-- start --

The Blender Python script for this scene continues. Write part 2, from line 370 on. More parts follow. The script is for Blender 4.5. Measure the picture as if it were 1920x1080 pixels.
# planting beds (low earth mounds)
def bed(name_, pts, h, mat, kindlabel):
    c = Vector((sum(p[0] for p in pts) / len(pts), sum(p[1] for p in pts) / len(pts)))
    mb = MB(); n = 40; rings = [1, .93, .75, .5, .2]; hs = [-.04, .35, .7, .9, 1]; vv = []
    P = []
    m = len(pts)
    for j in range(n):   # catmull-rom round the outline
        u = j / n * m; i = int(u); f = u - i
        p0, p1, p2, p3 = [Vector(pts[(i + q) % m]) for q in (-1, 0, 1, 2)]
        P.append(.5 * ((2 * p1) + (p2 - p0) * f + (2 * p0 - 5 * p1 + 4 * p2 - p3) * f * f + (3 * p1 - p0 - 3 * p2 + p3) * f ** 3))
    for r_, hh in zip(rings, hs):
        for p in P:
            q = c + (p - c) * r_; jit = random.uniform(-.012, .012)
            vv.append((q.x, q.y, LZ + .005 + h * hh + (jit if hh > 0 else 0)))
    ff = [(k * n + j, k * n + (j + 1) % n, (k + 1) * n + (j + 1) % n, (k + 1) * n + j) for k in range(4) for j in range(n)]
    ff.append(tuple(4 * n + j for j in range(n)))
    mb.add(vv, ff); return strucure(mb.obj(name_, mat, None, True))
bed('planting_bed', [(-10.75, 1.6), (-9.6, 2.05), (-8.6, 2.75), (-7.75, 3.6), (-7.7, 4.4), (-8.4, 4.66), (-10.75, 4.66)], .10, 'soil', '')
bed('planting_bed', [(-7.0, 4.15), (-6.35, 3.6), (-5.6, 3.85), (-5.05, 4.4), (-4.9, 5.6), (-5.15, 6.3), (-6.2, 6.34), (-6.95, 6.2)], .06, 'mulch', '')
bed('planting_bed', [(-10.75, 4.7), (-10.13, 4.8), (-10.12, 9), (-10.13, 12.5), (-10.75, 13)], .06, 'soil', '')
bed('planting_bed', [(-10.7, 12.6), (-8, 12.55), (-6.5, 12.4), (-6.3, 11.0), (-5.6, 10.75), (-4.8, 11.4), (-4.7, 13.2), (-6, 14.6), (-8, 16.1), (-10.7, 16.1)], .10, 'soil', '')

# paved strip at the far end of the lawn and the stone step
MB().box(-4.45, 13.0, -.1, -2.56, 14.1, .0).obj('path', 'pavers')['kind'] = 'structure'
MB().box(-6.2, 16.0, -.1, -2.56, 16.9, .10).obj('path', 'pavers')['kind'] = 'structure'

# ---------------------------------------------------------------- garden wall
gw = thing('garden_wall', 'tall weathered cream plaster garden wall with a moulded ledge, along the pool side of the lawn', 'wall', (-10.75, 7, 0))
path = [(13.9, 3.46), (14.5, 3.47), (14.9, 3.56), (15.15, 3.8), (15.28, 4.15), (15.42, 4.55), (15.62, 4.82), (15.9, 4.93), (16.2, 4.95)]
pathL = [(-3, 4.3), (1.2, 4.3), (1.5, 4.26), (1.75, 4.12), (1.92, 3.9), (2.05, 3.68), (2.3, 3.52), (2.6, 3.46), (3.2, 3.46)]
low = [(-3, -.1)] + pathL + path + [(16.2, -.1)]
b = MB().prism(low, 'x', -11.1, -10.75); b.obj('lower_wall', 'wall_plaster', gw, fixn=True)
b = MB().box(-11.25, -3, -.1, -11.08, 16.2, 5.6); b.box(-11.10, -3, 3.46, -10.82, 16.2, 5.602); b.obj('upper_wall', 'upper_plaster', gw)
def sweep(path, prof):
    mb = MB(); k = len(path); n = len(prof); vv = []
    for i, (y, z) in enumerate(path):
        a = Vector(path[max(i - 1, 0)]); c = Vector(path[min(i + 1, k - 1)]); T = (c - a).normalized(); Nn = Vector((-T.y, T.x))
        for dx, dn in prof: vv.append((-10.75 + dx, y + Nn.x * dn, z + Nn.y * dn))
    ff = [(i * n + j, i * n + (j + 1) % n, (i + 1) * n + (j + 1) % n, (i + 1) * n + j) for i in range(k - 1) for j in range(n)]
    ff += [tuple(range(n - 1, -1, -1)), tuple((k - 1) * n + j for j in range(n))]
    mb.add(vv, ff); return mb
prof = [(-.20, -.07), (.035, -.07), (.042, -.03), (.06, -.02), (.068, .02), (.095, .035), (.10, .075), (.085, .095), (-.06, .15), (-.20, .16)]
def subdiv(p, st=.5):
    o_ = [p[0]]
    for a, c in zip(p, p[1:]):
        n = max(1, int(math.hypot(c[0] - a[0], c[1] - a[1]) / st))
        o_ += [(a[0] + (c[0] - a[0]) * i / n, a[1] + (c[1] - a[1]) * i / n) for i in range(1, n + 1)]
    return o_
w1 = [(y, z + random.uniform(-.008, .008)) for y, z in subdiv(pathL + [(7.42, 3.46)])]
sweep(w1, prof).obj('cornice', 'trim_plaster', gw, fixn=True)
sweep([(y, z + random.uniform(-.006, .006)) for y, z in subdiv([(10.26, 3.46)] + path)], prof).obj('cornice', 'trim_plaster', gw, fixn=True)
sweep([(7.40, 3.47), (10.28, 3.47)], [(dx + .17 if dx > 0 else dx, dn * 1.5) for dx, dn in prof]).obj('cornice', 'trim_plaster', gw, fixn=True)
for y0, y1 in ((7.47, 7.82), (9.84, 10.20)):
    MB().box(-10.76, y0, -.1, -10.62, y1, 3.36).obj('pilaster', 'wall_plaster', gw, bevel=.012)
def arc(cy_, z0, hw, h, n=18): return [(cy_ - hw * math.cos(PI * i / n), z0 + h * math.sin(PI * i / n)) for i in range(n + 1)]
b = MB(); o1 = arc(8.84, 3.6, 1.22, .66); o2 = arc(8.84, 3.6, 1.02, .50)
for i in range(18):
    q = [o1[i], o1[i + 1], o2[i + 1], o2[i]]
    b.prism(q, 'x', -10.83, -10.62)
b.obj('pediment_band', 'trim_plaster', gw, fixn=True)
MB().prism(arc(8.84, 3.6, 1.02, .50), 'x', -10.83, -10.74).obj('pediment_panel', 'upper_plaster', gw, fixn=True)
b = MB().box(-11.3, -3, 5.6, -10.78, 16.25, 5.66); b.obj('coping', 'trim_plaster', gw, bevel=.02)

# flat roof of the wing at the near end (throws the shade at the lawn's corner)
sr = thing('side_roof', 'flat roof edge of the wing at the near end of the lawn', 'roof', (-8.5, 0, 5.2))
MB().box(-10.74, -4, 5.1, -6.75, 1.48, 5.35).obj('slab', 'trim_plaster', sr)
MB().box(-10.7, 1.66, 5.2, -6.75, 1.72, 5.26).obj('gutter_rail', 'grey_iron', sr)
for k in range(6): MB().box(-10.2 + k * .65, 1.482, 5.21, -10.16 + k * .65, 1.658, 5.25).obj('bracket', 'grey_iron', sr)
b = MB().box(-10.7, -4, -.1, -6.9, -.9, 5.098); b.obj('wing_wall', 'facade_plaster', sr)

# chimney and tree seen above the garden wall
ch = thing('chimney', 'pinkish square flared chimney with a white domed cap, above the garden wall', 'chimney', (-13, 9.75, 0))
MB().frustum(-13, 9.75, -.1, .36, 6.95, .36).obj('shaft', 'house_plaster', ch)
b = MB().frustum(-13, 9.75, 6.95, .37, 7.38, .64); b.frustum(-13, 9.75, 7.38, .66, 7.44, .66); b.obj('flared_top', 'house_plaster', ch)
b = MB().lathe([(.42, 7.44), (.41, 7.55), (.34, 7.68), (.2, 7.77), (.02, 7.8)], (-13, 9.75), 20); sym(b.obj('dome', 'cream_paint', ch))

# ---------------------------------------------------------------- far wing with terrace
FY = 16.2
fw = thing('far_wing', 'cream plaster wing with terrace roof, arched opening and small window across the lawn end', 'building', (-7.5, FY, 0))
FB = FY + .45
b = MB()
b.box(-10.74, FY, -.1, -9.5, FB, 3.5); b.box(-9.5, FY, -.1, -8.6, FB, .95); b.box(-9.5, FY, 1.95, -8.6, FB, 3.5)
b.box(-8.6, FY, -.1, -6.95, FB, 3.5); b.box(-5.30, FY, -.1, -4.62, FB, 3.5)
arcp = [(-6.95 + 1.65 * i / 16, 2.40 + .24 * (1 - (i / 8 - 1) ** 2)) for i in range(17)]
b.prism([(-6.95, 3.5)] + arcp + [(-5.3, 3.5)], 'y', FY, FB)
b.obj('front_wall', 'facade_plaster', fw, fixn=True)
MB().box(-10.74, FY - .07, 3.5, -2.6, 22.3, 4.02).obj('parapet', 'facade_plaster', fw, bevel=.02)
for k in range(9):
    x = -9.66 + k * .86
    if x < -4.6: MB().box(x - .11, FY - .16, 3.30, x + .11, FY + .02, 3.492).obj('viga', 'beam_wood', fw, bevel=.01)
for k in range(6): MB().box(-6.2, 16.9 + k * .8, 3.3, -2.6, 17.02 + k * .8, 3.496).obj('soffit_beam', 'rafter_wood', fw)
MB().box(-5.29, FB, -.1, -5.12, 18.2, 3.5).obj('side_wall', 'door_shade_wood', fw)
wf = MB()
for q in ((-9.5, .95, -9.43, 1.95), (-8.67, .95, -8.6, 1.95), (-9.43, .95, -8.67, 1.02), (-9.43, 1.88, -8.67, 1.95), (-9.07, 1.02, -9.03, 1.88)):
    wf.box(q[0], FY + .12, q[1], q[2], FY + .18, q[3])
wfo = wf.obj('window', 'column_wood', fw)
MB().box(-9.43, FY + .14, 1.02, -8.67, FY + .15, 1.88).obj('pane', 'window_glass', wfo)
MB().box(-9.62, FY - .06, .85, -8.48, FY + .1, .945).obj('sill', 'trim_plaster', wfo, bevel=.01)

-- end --

_SHORT EXERCISE:_
Give the lines again, exactly as they stand, from the beginning of the data through the line with "16.1)], .10, 'soil', '')".

_THE COMPLETED TASK:_
The Blender Python script for this scene continues. Write part 2, from line 370 on. More parts follow. The script is for Blender 4.5. Measure the picture as if it were 1920x1080 pixels.
# planting beds (low earth mounds)
def bed(name_, pts, h, mat, kindlabel):
    c = Vector((sum(p[0] for p in pts) / len(pts), sum(p[1] for p in pts) / len(pts)))
    mb = MB(); n = 40; rings = [1, .93, .75, .5, .2]; hs = [-.04, .35, .7, .9, 1]; vv = []
    P = []
    m = len(pts)
    for j in range(n):   # catmull-rom round the outline
        u = j / n * m; i = int(u); f = u - i
        p0, p1, p2, p3 = [Vector(pts[(i + q) % m]) for q in (-1, 0, 1, 2)]
        P.append(.5 * ((2 * p1) + (p2 - p0) * f + (2 * p0 - 5 * p1 + 4 * p2 - p3) * f * f + (3 * p1 - p0 - 3 * p2 + p3) * f ** 3))
    for r_, hh in zip(rings, hs):
        for p in P:
            q = c + (p - c) * r_; jit = random.uniform(-.012, .012)
            vv.append((q.x, q.y, LZ + .005 + h * hh + (jit if hh > 0 else 0)))
    ff = [(k * n + j, k * n + (j + 1) % n, (k + 1) * n + (j + 1) % n, (k + 1) * n + j) for k in range(4) for j in range(n)]
    ff.append(tuple(4 * n + j for j in range(n)))
    mb.add(vv, ff); return strucure(mb.obj(name_, mat, None, True))
bed('planting_bed', [(-10.75, 1.6), (-9.6, 2.05), (-8.6, 2.75), (-7.75, 3.6), (-7.7, 4.4), (-8.4, 4.66), (-10.75, 4.66)], .10, 'soil', '')
bed('planting_bed', [(-7.0, 4.15), (-6.35, 3.6), (-5.6, 3.85), (-5.05, 4.4), (-4.9, 5.6), (-5.15, 6.3), (-6.2, 6.34), (-6.95, 6.2)], .06, 'mulch', '')
bed('planting_bed', [(-10.75, 4.7), (-10.13, 4.8), (-10.12, 9), (-10.13, 12.5), (-10.75, 13)], .06, 'soil', '')
bed('planting_bed', [(-10.7, 12.6), (-8, 12.55), (-6.5, 12.4), (-6.3, 11.0), (-5.6, 10.75), (-4.8, 11.4), (-4.7, 13.2), (-6, 14.6), (-8, 16.1), (-10.7, 16.1)], .10, 'soil', '')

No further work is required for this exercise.